* EXERCISE PROMPT
In the listing that follows, retype every line from the first through the one containing "S.camera = cam". Pictures are to be left out.

* INFORMATION PROVIDED
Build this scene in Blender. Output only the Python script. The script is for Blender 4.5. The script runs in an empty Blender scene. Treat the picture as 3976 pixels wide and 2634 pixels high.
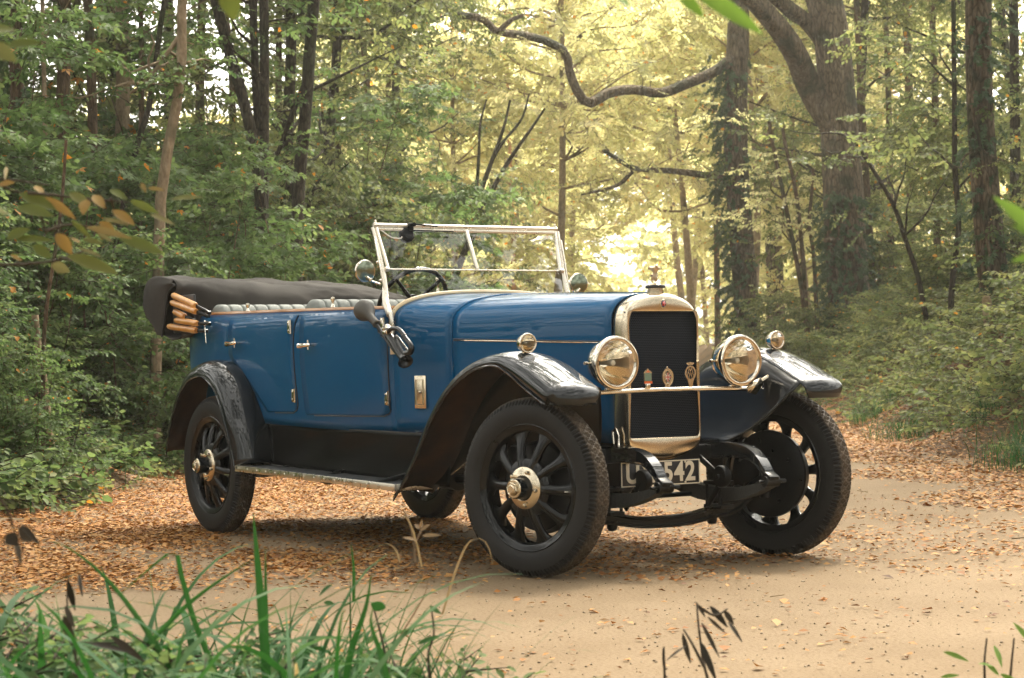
import bpy, bmesh, math, random
import numpy as np
from mathutils import Vector, Matrix
S = bpy.context.scene
R = math.radians
rng = np.random.default_rng(7)
random.seed(7)

# ------------------------------------------------------------------ camera
CAM = np.array([11.6056, -5.9494, 0.9784]); YAW, PIT, ROL, FPX = 2.5779, 0.0137, -0.0196, 8000.0
fw = np.array([math.cos(PIT)*math.cos(YAW), math.cos(PIT)*math.sin(YAW), math.sin(PIT)])
rt0 = np.array([math.sin(YAW), -math.cos(YAW), 0.0]); up0 = np.cross(rt0, fw)
rt = math.cos(ROL)*rt0 + math.sin(ROL)*up0; up = -math.sin(ROL)*rt0 + math.cos(ROL)*up0
cd = bpy.data.cameras.new('camera'); cam = bpy.data.objects.new('camera', cd); S.collection.objects.link(cam)
M = Matrix(((rt[0], up[0], -fw[0], CAM[0]), (rt[1], up[1], -fw[1], CAM[1]), (rt[2], up[2], -fw[2], CAM[2]), (0, 0, 0, 1)))
cam.matrix_world = M
cd.sensor_width = 36; cd.lens = FPX/3976*36; cd.clip_end = 2000; cd.clip_start = 0.1
cd.dof.use_dof = True; cd.dof.focus_distance = 10.9; cd.dof.aperture_fstop = 8.0
S.camera = cam

# ------------------------------------------------------------------ light
SUN_EL, SUN_AZ = R(56), R(128)          # azimuth of the sun in the XY plane, from +X
w = bpy.data.worlds.new('World'); S.world = w; w.use_nodes = True
nt = w.node_tree; nt.nodes.clear()
sky = nt.nodes.new('ShaderNodeTexSky'); sky.sky_type = 'NISHITA'; sky.sun_disc = False
sky.sun_elevation = SUN_EL; sky.sun_rotation = math.pi/2 - SUN_AZ; sky.dust_density = 4.0; sky.air_density = 1.0
hs = nt.nodes.new('ShaderNodeHueSaturation'); hs.inputs['Saturation'].default_value = 0.12
mx = nt.nodes.new('ShaderNodeMix'); mx.data_type = 'RGBA'; mx.blend_type = 'MULTIPLY'; mx.inputs[0].default_value = 1
mx.inputs[7].default_value = (1.0, 0.965, 0.87, 1)
bg = nt.nodes.new('ShaderNodeBackground'); bg.inputs['Strength'].default_value = 0.15
wo = nt.nodes.new('ShaderNodeOutputWorld')
nt.links.new(sky.outputs[0], hs.inputs['Color']); nt.links.new(hs.outputs[0], mx.inputs[6]); nt.links.new(mx.outputs[2], bg.inputs[0]); nt.links.new(bg.outputs[0], wo.inputs[0])
sl = bpy.data.lights.new('sun', 'SUN'); sl.energy = 2.0; sl.angle = R(12); sl.color = (1.0, 0.91, 0.74)
so = bpy.data.objects.new('sun', sl); S.collection.objects.link(so)
sd = Vector((math.cos(SUN_EL)*math.cos(SUN_AZ), math.cos(SUN_EL)*math.sin(SUN_AZ), math.sin(SUN_EL)))
so.rotation_euler = sd.to_track_quat('Z', 'Y').to_euler()
S.view_settings.view_transform = 'Standard'; S.view_settings.look = 'None'; S.view_settings.exposure = 2.45; S.view_settings.gamma = 1
S.cycles.max_bounces = 8; S.cycles.transparent_max_bounces = 12; S.cycles.transmission_bounces = 6; S.cycles.caustics_reflective = False; S.cycles.caustics_refractive = False
S.cycles.use_denoising = True

# ------------------------------------------------------------------ helpers
F2 = np.array([-0.845285, 0.534315, 0.0]); R2 = np.array([0.534315, 0.845285, 0.0])
def TS(t, s, z=0.0):                     # t metres to the right, s metres ahead of where the photographer stood
    p = CAM + F2*s + R2*t; return np.array([p[0], p[1], z])
def px(u, s):                            # sideways metres at depth s for a column of the 2367-wide picture
    return (u-1183.5)*1.67976/FPX*s
def hz(v, s, u=1183):                    # height at depth s for a row of that picture
    return CAM[2] + (849.2-(u-1183.5)*0.0196-v)*1.67976/FPX*s
def unp(u, v, ax, val):                  # point of the car's plane seen at a pixel of the full photograph
    d = fw*FPX + rt*(u-1988) - up*(v-1317); t = (val-CAM[ax])/d[ax]; return CAM + t*d

def tag(o, label=None, cat=None, group=None, kind=None):
    if label: o['label'] = label
    if cat: o['category'] = cat
    if group: o['group'] = group
    if kind: o['kind'] = kind
    return o
def empty(name, loc=(0, 0, 0), rz=0):
    o = bpy.data.objects.new(name, None); S.collection.objects.link(o); o.location = loc; o.rotation_euler.z = rz; o.empty_display_size = .2; return o

class MB:
    def __init__(s): s.v = []; s.f = []; s.m = []
    def add(s, v, f, mi=0):
        n = len(s.v); s.v.extend([tuple(map(float, p)) for p in v]); s.f.extend([tuple(n+i for i in q) for q in f]); s.m.extend([mi]*len(f)); return s
    def box(s, c, size, rot=None, bev=0.0, mi=0, seg=2):
        bm = bmesh.new(); bmesh.ops.create_cube(bm, size=1)
        for v in bm.verts: v.co = Vector((v.co.x*size[0], v.co.y*size[1], v.co.z*size[2]))
        if bev: bmesh.ops.bevel(bm, geom=bm.edges[:], offset=bev, segments=seg, affect='EDGES', profile=.5)
        if rot is not None: bmesh.ops.transform(bm, matrix=rot.to_4x4(), verts=bm.verts)
        bm.verts.index_update()
        s.add([v.co+Vector(c) for v in bm.verts], [[v.index for v in f.verts] for f in bm.faces], mi); bm.free(); return s
    def bar(s, a, b, wy, wz, bev=0.0, mi=0, upv=(0, 0, 1)):
        a, b = Vector(a), Vector(b); d = b-a; x = d.normalized(); z = Vector(upv); y = z.cross(x).normalized(); z = x.cross(y)
        return s.box((a+b)/2, (d.length, wy, wz), Matrix((x, y, z)).transposed(), bev, mi)
    def tube(s, path, r, n=8, caps=True, closed=False, mi=0):
        P = [Vector(p) for p in path]; N = len(P); rr = r if hasattr(r, '__len__') else [r]*N
        T = []
        for i in range(N):
            a = P[i-1] if (i > 0 or closed) else P[i]; b = P[(i+1) % N] if (i < N-1 or closed) else P[i]
            T.append((b-a).normalized())
        u = T[0].orthogonal().normalized(); V = []
        for i in range(N):
            u = (u - T[i]*u.dot(T[i])); u = u.normalized() if u.length > 1e-6 else T[i].orthogonal().normalized(); w_ = T[i].cross(u)
            for k in range(n):
                a = 2*math.pi*k/n; V.append(P[i]+(u*math.cos(a)+w_*math.sin(a))*rr[i])
        F = []
        for i in range(N if closed else N-1):
            j = (i+1) % N
            for k in range(n): F.append((i*n+k, i*n+(k+1) % n, j*n+(k+1) % n, j*n+k))
        if caps and not closed: F.append(tuple(range(n-1, -1, -1))); F.append(tuple((N-1)*n+k for k in range(n)))
        return s.add(V, F, mi)
    def lathe(s, prof, o=(0, 0, 0), ax=(0, 1, 0), n=32, mi=0, closed=False):
        o = Vector(o); a = Vector(ax).normalized(); u = a.orthogonal().normalized(); w_ = a.cross(u); V = []; F = []; m = len(prof)
        for k in range(n):
            t = 2*math.pi*k/n; d = u*math.cos(t)+w_*math.sin(t)
            for (r, h) in prof: V.append(o+d*r+a*h)
        for k in range(n):
            k2 = (k+1) % n
            for i in range(m if closed else m-1):
                j = (i+1) % m; F.append((k*m+i, k2*m+i, k2*m+j, k*m+j))
        return s.add(V, F, mi)
    def grid(s, G, cu=False, cv=False, mi=0):
        nu, nv = len(G), len(G[0]); V = [p for row in G for p in row]; F = []
        for i in range(nu if cu else nu-1):
            for j in range(nv if cv else nv-1):
                i2, j2 = (i+1) % nu, (j+1) % nv; F.append((i*nv+j, i2*nv+j, i2*nv+j2, i*nv+j2))
        return s.add(V, F, mi)
    def mirror(s):
        n = len(s.v); s.v += [(a, -b, c) for a, b, c in s.v]; s.f += [tuple(n+i for i in reversed(q)) for q in s.f]; s.m += s.m[:]; return s
    def build(s, name, mats, parent=None, angle=35, solid=0, off=0, fixn=False):
        me = bpy.data.meshes.new(name); me.from_pydata(s.v, [], s.f)
        for m in (mats if isinstance(mats, (list, tuple)) else [mats]): me.materials.append(m)
        me.polygons.foreach_set('material_index', s.m)
        if fixn:
            bm = bmesh.new(); bm.from_mesh(me); bmesh.ops.remove_doubles(bm, verts=bm.verts, dist=1e-5); bmesh.ops.recalc_face_normals(bm, faces=bm.faces); bm.to_mesh(me); bm.free()
        me.polygons.foreach_set('use_smooth', [True]*len(me.polygons))
        if angle: me.set_sharp_from_angle(angle=R(angle))
        o = bpy.data.objects.new(name, me); S.collection.objects.link(o)
        if parent: o.parent = parent
        if solid:
            md = o.modifiers.new('thickness', 'SOLIDIFY'); md.thickness = solid; md.offset = off
        return o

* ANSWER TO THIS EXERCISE
Build this scene in Blender. Output only the Python script. The script is for Blender 4.5. The script runs in an empty Blender scene. Treat the picture as 3976 pixels wide and 2634 pixels high.
import bpy, bmesh, math, random
import numpy as np
from mathutils import Vector, Matrix
S = bpy.context.scene
R = math.radians
rng = np.random.default_rng(7)
random.seed(7)

# ------------------------------------------------------------------ camera
CAM = np.array([11.6056, -5.9494, 0.9784]); YAW, PIT, ROL, FPX = 2.5779, 0.0137, -0.0196, 8000.0
fw = np.array([math.cos(PIT)*math.cos(YAW), math.cos(PIT)*math.sin(YAW), math.sin(PIT)])
rt0 = np.array([math.sin(YAW), -math.cos(YAW), 0.0]); up0 = np.cross(rt0, fw)
rt = math.cos(ROL)*rt0 + math.sin(ROL)*up0; up = -math.sin(ROL)*rt0 + math.cos(ROL)*up0
cd = bpy.data.cameras.new('camera'); cam = bpy.data.objects.new('camera', cd); S.collection.objects.link(cam)
M = Matrix(((rt[0], up[0], -fw[0], CAM[0]), (rt[1], up[1], -fw[1], CAM[1]), (rt[2], up[2], -fw[2], CAM[2]), (0, 0, 0, 1)))
cam.matrix_world = M
cd.sensor_width = 36; cd.lens = FPX/3976*36; cd.clip_end = 2000; cd.clip_start = 0.1
cd.dof.use_dof = True; cd.dof.focus_distance = 10.9; cd.dof.aperture_fstop = 8.0
S.camera = cam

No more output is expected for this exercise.